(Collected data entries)
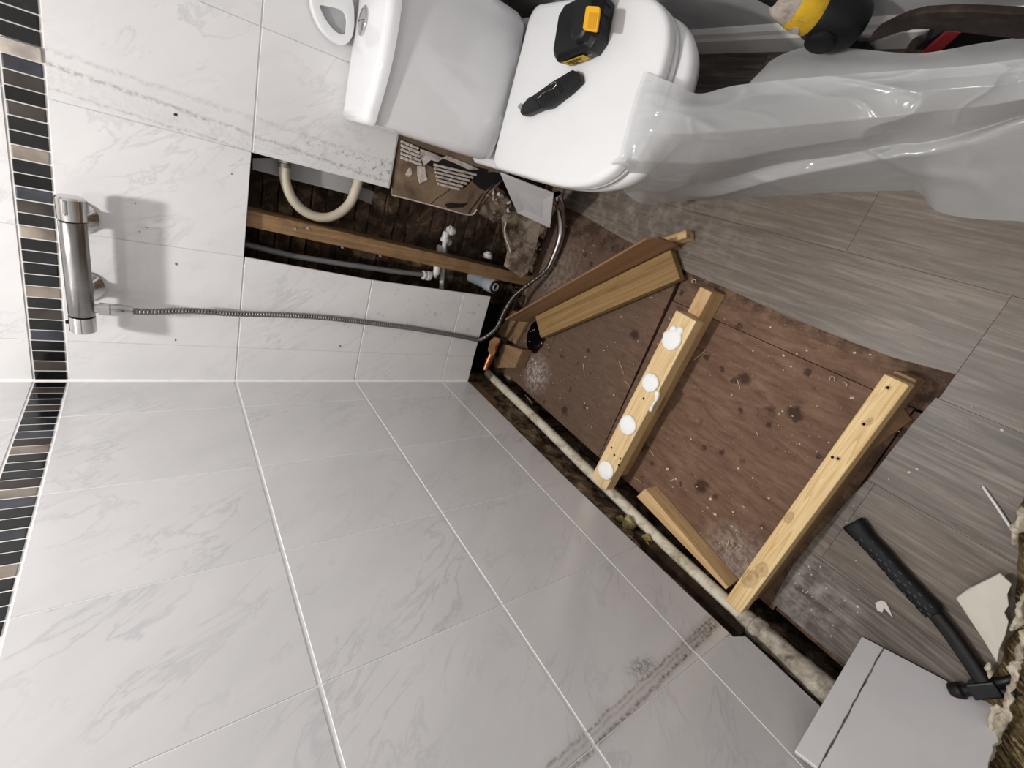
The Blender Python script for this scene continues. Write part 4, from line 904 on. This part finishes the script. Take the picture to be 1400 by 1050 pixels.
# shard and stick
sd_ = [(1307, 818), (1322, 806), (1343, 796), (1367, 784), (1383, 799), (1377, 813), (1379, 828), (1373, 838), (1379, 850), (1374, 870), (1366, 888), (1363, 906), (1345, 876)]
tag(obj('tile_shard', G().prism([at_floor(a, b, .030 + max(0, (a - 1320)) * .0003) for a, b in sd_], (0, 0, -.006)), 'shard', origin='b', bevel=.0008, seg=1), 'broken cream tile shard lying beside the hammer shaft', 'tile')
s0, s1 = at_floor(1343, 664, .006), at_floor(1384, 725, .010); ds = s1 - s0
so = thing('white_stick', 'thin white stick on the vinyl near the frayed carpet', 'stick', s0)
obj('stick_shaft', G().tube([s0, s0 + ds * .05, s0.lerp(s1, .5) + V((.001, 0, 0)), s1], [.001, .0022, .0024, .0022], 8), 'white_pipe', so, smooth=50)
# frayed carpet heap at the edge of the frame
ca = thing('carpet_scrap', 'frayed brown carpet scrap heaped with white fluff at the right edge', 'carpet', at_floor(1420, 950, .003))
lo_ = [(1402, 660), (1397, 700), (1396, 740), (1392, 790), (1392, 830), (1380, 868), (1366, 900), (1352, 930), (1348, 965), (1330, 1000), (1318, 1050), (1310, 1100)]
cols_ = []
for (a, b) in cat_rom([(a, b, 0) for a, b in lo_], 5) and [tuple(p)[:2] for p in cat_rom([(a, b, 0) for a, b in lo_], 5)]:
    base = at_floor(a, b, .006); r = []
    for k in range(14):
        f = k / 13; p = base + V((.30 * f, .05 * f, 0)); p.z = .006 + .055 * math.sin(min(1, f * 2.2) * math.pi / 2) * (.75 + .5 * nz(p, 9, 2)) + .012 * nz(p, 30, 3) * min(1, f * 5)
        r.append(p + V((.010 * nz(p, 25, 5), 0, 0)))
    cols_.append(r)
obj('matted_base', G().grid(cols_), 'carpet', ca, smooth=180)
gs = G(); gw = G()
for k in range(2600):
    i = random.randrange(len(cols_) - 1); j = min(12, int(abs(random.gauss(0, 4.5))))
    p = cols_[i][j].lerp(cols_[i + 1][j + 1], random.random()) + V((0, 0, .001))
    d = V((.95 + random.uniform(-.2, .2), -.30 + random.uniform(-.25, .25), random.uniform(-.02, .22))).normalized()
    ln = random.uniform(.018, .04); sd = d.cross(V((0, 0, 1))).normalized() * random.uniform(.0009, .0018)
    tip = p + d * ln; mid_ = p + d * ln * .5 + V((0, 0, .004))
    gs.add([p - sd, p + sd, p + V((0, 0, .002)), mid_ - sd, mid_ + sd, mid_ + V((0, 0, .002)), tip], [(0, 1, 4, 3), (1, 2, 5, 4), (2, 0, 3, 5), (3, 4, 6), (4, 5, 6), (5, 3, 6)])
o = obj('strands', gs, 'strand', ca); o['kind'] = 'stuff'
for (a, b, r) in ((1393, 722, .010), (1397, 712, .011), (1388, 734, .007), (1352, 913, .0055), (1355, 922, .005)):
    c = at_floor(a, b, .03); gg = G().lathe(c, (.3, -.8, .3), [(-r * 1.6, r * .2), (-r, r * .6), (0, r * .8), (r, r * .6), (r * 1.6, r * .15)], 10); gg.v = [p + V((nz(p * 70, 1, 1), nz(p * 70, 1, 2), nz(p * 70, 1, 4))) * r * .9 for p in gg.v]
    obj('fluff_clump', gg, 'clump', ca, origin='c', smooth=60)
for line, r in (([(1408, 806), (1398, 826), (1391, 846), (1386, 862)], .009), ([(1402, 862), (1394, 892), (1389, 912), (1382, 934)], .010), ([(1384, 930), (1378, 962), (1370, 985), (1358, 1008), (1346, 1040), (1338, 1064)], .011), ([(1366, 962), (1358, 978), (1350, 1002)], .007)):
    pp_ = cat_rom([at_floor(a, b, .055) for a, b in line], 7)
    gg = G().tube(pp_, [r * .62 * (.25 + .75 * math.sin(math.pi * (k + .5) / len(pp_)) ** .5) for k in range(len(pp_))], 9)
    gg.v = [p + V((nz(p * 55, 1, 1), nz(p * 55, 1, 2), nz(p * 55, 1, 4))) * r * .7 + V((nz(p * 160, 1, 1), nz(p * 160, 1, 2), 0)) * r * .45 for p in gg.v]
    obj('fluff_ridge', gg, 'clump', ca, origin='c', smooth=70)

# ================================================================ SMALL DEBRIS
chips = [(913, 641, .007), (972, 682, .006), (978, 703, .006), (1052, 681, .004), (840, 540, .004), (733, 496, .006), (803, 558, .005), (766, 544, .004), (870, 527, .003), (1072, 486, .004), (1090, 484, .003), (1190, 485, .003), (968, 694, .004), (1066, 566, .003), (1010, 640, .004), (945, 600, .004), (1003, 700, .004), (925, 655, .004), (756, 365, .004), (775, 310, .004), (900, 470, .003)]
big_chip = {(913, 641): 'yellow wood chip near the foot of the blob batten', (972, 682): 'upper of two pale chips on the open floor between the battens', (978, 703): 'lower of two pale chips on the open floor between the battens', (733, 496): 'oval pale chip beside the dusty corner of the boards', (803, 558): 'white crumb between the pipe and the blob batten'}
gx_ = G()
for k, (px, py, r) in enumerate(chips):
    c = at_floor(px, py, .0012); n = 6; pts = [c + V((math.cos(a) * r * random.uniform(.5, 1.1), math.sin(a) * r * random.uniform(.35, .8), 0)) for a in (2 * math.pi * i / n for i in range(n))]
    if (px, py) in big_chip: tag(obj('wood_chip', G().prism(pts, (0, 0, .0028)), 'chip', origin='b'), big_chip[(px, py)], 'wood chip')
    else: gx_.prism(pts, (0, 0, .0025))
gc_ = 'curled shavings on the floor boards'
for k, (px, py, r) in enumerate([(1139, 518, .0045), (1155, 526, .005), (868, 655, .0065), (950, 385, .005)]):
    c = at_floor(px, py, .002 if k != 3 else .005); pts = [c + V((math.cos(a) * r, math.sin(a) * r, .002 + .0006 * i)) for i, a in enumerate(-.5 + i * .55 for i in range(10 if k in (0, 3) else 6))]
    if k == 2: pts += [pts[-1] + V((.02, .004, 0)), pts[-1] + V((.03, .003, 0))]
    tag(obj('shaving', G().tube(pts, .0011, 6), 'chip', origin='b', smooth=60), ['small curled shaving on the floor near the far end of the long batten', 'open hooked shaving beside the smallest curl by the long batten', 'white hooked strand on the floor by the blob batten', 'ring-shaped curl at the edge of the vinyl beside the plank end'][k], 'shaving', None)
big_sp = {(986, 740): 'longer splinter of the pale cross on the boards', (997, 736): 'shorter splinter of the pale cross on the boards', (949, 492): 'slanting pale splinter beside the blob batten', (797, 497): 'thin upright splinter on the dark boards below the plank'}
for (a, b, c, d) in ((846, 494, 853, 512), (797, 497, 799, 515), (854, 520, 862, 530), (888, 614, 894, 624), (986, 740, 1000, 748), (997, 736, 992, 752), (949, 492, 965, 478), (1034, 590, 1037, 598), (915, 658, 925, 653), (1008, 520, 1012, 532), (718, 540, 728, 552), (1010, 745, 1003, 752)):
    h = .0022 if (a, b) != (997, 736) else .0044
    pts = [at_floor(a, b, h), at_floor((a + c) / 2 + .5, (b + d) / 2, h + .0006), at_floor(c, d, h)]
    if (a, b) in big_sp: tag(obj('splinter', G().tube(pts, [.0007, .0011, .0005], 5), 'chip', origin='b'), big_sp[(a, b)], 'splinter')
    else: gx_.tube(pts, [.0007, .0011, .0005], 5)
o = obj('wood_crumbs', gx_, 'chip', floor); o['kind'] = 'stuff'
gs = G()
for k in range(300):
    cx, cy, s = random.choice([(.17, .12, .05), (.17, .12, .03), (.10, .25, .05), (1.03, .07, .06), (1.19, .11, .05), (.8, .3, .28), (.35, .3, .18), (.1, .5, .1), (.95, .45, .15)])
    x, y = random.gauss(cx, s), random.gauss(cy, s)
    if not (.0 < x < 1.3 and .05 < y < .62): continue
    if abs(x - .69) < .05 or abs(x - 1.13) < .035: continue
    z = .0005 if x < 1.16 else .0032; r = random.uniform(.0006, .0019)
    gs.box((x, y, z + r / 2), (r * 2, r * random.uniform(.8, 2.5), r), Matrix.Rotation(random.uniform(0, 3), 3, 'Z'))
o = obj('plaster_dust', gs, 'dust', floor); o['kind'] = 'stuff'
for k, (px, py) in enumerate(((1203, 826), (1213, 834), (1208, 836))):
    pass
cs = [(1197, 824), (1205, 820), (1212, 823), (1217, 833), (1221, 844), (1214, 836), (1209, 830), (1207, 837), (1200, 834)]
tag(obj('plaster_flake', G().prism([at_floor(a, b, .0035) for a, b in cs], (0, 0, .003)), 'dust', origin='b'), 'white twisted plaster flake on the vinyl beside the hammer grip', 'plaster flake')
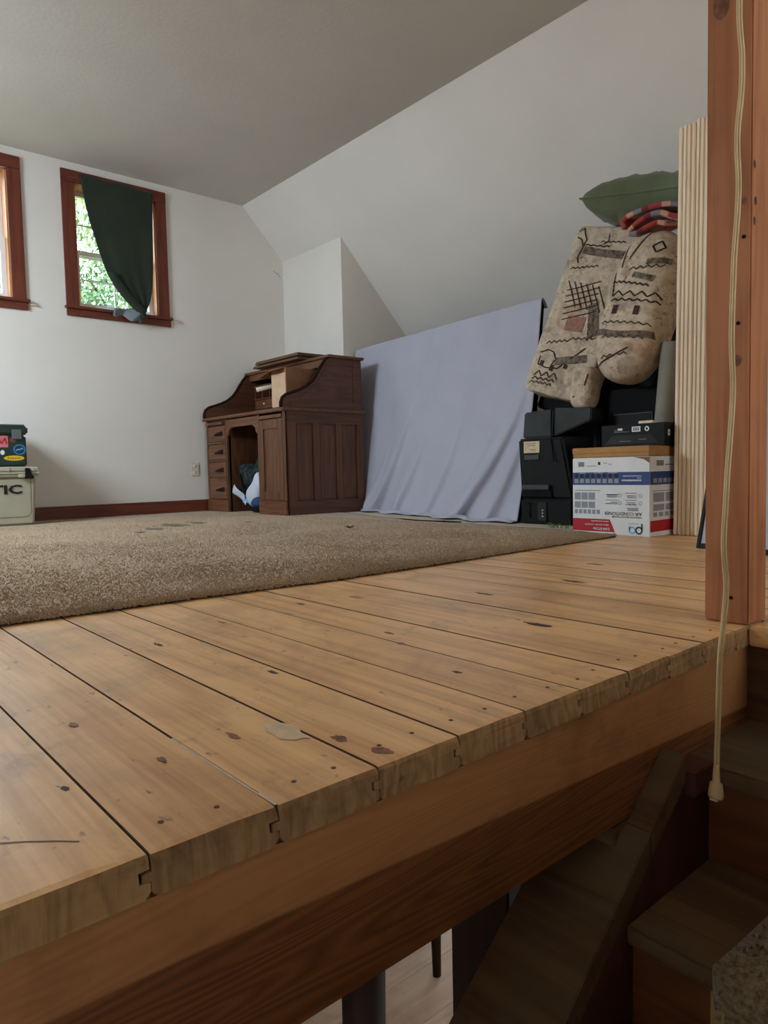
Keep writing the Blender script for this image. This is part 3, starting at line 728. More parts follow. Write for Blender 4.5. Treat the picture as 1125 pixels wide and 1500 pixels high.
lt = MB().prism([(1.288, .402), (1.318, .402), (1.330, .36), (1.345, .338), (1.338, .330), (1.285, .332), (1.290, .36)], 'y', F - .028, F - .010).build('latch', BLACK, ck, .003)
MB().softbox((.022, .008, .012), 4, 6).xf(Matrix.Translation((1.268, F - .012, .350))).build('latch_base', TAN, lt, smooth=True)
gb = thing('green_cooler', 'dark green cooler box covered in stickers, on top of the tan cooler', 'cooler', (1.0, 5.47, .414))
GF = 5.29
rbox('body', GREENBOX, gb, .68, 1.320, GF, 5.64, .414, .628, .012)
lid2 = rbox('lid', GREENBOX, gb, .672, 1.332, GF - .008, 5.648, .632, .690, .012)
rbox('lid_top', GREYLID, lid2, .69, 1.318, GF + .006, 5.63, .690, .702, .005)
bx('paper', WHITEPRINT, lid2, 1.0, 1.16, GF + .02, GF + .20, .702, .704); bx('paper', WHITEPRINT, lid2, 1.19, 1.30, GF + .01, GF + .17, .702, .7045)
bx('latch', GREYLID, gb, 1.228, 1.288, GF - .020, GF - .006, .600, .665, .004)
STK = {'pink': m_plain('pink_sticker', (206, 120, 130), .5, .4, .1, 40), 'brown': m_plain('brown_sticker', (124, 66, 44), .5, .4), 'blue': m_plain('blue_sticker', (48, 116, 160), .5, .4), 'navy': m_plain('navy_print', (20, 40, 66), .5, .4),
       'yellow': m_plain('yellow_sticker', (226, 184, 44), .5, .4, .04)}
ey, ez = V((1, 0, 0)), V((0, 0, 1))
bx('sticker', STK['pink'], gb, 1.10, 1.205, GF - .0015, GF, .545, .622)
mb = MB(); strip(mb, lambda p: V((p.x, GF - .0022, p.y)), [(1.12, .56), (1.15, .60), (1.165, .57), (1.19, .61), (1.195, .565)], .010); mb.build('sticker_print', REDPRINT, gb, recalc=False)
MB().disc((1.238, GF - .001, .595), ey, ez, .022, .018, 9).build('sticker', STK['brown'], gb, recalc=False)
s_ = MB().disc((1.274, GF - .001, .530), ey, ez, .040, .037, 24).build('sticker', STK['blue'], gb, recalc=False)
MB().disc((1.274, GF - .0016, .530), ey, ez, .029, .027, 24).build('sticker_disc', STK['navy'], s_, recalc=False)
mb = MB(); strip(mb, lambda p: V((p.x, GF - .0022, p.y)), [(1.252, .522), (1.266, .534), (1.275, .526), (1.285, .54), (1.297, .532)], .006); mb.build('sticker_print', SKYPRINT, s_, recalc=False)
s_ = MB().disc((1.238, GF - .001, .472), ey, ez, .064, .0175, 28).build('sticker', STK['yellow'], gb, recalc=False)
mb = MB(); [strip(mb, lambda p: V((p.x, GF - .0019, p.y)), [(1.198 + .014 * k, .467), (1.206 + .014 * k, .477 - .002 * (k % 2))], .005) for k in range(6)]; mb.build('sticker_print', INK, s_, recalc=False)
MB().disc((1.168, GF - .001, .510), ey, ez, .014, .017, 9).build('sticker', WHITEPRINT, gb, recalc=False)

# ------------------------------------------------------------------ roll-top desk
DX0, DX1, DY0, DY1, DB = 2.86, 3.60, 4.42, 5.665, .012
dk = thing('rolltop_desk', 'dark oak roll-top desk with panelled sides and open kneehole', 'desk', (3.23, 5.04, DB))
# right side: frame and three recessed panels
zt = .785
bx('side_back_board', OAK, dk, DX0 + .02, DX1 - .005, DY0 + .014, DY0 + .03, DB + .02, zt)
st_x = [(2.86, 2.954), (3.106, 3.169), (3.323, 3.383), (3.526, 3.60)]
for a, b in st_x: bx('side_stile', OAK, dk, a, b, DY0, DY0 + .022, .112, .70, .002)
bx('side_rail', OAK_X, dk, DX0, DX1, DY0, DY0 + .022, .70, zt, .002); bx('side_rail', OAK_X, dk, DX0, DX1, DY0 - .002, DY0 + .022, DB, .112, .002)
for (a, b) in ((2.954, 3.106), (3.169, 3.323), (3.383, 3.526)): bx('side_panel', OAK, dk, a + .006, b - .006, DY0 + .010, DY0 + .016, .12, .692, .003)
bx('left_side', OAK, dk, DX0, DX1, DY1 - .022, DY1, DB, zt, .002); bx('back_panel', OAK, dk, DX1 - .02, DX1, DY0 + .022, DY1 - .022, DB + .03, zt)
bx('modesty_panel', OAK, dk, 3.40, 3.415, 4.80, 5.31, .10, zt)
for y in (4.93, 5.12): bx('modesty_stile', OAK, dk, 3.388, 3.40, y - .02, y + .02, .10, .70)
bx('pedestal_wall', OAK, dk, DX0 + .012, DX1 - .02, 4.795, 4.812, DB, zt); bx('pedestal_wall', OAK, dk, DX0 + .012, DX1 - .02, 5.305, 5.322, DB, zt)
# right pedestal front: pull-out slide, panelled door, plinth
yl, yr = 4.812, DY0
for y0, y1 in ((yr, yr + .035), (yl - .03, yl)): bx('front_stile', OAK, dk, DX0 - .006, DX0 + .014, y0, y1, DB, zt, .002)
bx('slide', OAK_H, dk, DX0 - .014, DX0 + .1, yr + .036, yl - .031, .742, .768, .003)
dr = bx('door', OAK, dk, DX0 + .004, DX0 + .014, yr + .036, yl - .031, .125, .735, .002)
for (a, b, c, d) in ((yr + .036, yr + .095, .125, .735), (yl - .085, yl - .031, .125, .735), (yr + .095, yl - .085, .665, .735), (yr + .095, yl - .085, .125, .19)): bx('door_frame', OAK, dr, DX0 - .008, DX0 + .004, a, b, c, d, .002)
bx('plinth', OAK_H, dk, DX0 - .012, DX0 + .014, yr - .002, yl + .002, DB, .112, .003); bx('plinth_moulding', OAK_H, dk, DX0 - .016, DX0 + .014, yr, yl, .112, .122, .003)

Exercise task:
Find every line in the entries that includes the word "picture", then state how many there are and nothing else.

Task answer:
2